Sculptor Tyrell Valladares’ installations live and breathe his vision...

Meet the man who transforms his ideas into materials and freezes them in time. Tyrell Valladares’s sculptures bring desperately needed visual relief to Mumbai’s grey landscape. They forever alter the way you look at scraps of metal, his preferred medium of expression. It’s a no-brainer that his company is named Metalhead. His most famous commission is an incredible larger-than-life 800-kilogram, 3,500-sprocket version of the iconic Indian cricketing jersey. You find yourself as one of the cogs that makes the wheels of cricket turn. Its scale reminds us that the game is always bigger than any individual.

Tyrell calls Bandra home. You’re not surprised when he tells you that his mother makes hand crafted décor and his sister is a jewellery designer. “I’ve grown up in an atmosphere where we were always encouraged to explore our creativity,” he says. The artist in him is happiest when he hunts for discarded metal in the city’s scrapyards. When he isn’t scavenging or sketching new designs, the athlete in him is dedicated to his favourite sports: cricket and football.

How did you discover your love for sculpting?
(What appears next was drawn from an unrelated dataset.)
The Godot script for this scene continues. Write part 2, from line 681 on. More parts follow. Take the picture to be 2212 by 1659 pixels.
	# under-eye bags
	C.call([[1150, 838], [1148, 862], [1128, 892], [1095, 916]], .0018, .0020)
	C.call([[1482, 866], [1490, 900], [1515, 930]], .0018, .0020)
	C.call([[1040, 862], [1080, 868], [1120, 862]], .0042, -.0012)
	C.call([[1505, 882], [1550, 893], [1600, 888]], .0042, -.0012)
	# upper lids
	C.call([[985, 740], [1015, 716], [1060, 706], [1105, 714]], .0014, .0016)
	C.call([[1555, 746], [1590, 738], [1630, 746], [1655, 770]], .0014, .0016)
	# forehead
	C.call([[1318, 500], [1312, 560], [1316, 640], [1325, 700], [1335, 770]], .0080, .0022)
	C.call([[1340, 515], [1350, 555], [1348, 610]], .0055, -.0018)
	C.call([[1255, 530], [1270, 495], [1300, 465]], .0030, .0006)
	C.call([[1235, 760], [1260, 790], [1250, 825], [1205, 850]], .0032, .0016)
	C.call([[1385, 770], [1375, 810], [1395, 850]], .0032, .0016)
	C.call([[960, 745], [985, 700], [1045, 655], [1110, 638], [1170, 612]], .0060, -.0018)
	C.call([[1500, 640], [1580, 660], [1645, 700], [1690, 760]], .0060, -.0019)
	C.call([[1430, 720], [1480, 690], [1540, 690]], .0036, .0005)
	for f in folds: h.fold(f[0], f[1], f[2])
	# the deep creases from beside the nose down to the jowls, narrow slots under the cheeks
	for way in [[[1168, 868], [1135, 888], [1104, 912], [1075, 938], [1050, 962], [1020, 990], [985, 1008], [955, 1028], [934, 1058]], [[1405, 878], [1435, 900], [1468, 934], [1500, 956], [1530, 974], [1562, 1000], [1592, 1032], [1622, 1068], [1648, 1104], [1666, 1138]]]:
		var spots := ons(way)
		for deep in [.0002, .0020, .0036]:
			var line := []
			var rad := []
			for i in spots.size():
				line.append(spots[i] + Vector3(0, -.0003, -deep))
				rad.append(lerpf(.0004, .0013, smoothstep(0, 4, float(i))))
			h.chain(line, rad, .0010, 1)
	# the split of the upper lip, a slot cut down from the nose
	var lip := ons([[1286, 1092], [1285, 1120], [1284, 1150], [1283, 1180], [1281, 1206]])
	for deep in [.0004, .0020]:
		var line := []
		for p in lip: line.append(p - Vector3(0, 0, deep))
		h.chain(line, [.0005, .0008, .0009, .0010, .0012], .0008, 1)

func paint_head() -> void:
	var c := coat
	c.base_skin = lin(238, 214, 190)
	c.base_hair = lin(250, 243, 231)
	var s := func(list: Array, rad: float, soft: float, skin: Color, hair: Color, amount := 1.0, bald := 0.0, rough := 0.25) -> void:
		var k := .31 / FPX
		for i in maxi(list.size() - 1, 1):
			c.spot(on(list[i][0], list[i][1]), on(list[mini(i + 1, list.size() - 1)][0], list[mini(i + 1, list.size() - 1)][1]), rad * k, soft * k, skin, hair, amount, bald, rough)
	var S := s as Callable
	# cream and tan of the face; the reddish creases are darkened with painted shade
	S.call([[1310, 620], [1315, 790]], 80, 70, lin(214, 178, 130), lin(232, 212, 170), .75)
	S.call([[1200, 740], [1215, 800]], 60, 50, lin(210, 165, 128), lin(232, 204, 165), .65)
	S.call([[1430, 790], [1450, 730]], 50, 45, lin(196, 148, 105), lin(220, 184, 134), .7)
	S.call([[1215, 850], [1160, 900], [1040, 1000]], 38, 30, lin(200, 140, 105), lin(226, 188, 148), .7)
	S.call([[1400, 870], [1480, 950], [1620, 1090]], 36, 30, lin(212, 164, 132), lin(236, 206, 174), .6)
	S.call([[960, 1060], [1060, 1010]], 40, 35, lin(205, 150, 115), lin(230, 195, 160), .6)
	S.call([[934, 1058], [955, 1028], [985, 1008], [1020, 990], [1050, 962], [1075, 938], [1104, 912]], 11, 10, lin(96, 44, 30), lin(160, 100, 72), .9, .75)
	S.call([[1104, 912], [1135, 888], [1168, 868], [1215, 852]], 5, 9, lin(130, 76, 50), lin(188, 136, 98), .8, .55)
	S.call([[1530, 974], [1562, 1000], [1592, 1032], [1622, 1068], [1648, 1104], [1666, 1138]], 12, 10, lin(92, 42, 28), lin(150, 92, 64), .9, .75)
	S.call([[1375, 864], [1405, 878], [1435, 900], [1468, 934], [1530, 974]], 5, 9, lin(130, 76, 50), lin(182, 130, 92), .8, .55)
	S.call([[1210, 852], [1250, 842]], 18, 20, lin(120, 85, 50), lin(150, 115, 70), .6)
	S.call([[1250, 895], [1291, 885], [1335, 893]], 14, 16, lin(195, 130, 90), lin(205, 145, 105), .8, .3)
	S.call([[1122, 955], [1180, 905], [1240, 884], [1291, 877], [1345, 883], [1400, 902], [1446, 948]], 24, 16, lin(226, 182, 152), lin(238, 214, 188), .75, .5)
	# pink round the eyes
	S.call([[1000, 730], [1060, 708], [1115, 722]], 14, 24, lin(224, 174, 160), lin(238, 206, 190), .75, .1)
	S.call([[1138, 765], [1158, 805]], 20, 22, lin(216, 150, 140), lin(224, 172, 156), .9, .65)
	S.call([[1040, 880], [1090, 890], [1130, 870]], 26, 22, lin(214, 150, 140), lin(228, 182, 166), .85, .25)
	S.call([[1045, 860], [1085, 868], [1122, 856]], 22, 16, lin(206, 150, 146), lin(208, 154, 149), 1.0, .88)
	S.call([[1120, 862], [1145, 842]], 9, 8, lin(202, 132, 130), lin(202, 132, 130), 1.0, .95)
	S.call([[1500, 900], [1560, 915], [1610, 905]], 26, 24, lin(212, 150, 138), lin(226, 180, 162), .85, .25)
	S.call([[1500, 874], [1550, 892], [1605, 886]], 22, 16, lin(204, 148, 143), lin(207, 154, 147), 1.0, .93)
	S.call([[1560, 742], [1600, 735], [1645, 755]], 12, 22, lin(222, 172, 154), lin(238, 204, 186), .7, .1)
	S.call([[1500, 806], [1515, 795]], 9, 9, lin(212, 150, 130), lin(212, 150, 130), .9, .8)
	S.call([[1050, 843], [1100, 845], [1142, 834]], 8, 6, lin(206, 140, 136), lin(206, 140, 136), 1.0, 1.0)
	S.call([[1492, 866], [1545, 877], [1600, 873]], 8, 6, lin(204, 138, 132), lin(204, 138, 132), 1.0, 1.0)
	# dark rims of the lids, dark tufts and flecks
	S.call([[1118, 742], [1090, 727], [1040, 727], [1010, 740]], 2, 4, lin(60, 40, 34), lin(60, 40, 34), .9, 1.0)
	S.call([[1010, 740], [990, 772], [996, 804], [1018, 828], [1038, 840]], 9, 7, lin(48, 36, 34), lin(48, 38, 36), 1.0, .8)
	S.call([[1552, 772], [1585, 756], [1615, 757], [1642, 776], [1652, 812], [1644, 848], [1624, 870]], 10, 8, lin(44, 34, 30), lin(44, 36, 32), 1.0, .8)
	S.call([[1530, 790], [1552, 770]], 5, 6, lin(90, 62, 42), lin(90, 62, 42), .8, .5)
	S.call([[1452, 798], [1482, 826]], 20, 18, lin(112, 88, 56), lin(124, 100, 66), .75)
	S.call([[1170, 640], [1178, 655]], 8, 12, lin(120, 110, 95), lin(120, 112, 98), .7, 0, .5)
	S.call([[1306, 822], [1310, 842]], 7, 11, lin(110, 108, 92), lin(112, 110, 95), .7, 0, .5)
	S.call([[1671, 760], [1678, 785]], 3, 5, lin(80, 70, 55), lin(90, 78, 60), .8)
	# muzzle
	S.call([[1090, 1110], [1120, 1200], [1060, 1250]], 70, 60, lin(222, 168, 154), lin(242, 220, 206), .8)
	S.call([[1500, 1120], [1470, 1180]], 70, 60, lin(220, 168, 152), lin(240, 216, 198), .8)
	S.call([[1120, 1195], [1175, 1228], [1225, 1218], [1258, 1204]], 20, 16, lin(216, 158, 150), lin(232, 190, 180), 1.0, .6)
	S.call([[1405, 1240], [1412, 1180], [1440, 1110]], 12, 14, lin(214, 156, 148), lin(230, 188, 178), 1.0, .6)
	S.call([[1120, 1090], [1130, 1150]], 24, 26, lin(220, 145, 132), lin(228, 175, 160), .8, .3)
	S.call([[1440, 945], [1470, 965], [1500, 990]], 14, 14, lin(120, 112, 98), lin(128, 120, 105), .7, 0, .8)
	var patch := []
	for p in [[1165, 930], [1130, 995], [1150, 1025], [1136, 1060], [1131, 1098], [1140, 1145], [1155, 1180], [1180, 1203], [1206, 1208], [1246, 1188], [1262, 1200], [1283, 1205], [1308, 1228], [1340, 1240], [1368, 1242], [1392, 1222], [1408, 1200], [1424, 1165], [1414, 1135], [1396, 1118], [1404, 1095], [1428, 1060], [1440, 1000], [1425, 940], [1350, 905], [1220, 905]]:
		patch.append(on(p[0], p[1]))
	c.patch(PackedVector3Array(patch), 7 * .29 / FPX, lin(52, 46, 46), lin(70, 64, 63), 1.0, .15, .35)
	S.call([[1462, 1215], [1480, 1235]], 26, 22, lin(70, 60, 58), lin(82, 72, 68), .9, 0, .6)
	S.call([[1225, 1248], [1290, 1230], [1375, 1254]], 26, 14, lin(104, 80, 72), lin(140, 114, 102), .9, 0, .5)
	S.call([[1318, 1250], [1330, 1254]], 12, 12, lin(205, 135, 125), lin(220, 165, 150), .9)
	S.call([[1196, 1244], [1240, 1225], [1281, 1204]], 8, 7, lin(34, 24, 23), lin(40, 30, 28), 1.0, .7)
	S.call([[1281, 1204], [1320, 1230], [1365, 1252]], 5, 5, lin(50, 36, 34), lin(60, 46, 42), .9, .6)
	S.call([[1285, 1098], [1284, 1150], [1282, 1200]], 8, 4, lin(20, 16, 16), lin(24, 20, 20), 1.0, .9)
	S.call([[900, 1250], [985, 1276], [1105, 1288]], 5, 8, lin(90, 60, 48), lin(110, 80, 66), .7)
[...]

I initially started with painting canvas. Later, I was fascinated with metal. I got interested in shapes and forms. I wanted to explore 2D forms to try and make things with my own hands. When I began to explore sculpting, I was already flying with Jet Airways. I spent all my time off working with metal on the terrace at home. When I was grounded with a sports injury, I took the opportunity to do a welding course. I haven’t looked back since.

Why are you so passionate about sculpting?

I enjoy art in all its forms, though sculpting is definitely my favourite means of expression. My work is an extended expression of myself. It is something that allows me to be completely free and honest.

What inspires you?

I find inspiration from everything around me: nature, shapes, forms and colours. Street art is my biggest inspiration. The works of Banksy, a famous graffiti artist and Shepard Fairey, a contemporary street artist never fail to amaze me.

What is the ideal sculptor’s studio?

An ideal studio is where you have a lot of open space and access to materials round the clock along. It also needs a good sound system with my music blaring.

What are you working on now? What would you like to do with your art in the future?

I have lived in Bandra all my life. At the moment, I have an opportunity to add ‘drama in design’ to the streets here. It’s very near to my heart. I will make installations for traffic islands as well as graffiti on some of the walls in the suburb. I am working hard to become a recognised artist and to make bigger and bolder installations. I want my work displayed in as many places as possible. I want my work to be exhibited around the world.